SaaS multi-tenancy. Tenant workloads run with PSA restricted in their own namespaces; the SaaS provider’s control-plane uses Kyverno mutations to inject required tenant-isolation sidecars; Gatekeeper enforces complex tenant-quota policies.

Government and PSU platforms. Air-gapped clusters use Kyverno for image-signing against an internal Cosign root, ensuring no externally-pulled images can run.

Common Pitfalls

• Permanent baseline. Baseline was a migration target, not an end state. Treating it as the cluster’s permanent posture leaves you exposed to CVEs like the recent containerd flaw.
• Audit forever. Policies in audit mode catch nothing. They produce reports nobody reads. Enforce or remove.
• Running Kyverno and Gatekeeper for the same policy. Operational redundancy with no benefit; pick one engine per policy domain.
• Webhook fails open.
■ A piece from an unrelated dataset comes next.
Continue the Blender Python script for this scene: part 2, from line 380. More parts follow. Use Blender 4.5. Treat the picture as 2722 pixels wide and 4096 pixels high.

A Kyverno webhook with failurePolicy: Ignore defeats its own purpose during the moments that matter (when the engine itself is under attack or stress).
• Forgetting CronJobs and Jobs. Many security policies target Deployments and miss batch workloads.
• System namespaces forgotten. Privileged pods in kube-system are normal; the same workloads in application namespaces are not.

Action Items

• Run kubectl get ns -o jsonpath='{.items[*].metadata.labels.pod-security.kubernetes.io/enforce}' to inventory current PSA posture across namespaces.
• Enable pod-security.kubernetes.io/audit: restricted on every namespace currently below restricted.
• Install Kyverno in a non-production cluster, apply the OWASP Kubernetes policy set, observe.
• Pick one image registry and require Cosign-signed images for it via Kyverno.
• Define your policy-engine SLOs (webhook latency p99 < 50ms, availability >= 99.9%).
• Document the policy bypass runbook for incident scenarios; rehearse it.

Kubernetes pod security in 2026 is no longer a “pick a tool” question — PSA, Kyverno, and Gatekeeper each have a role in a layered defence. The teams that compose them deliberately, audit honestly, and enforce decisively are the ones with cluster postures that survive both regulatory scrutiny and active attack.